By William E. Sigler

In two internal legal memorandums, the IRS has provided guidance on the taxation of executive compensation under Section 409A of the Internal Revenue Code. Compensating managers goes to the heart of the successful operation of any fund investment. Section 409A sets forth requirements relating to deferred compensation. Under Section 409A, if a deferred compensation plan fails to satisfy specific requirements, then amounts deferred under the plan are includable in gross income. Those deferrals are also subject to an additional 20% penalty tax.

Retention Bonus Includable in Executive’s Income

Under a retention agreement, an executive was to receive a bonus for remaining employed until the vesting date, which was the third anniversary of the date of the agreement. The company subsequently determined that the agreement failed to meet the requirements of Section 409A, because the company could impermissibly accelerate payment of the bonus. The company corrected the failure in the third year by removing its discretion to accelerate payment. The executive provided services through the end of the third year at which time the bonus vested.

If a failure under Section 409A occurs at any time during the tax year, there is an amount includable in income that is determined based on the amounts deferred at the of the tax year, reduced by the amounts subject to a substantial risk of forfeiture. The IRS found that the failure to meet the requirements of Section 409A began as of the date the retention agreement was signed and continued until the failure was corrected in the third year.

Thus, the amount includable in income under Section 409A for the first and second years was reduced to zero because the bonus was subject to a substantial risk of forfeiture as of the end of those years. However, the bonus became vested, meaning that it was no longer subject to a substantial risk of forfeiture, at the end of the third year. Therefore, the amount includable in income under Section 409A for the third year was not reduced by any non-vested amount, and the entire amount deferred was taxed to the executive under Section 409A at the end of the third year.

Stock Option Includable in Income

A company agreed to grant an executive a non-statutory stock option to purchase some of the company’s common stock. The company subsequently declared a dividend payable to holders of its common stock. In the case of the executive, the company reduced the exercise price per unvested option share by the amount of the dividend.

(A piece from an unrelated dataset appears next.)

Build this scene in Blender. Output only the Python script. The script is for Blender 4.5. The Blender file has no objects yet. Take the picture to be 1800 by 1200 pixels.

For a stock option to be exempt under Section 409A, the exercise price may not be less than the fair market value of the underlying stock on the option’s grant date. In this case, the executive’s non-statutory stock option failed to meet this requirement because the exercise price became less than the applicable fair market value of the underlying stock as a result of the adjustment made for the dividend. In addition, the terms of the option did not provide for exercise dates that were permissible payment events under Section 409A. Because the executive’s non-statutory stock option failed to meet the requirements of Section 409A, the total amount deferred under the option became includable in income.

Lessons to be Learned

Section 409A is an addition to, rather than a replacement of, the existing body of law governing non-qualified deferred compensation. The rules can result in harsh tax consequences to arrangements failing to satisfy them. Unfortunately, it is not always apparent when these rules apply. As a consequence, it is necessary to consider their application in a much broader array of situations than has historically been a concern when dealing with executive compensation.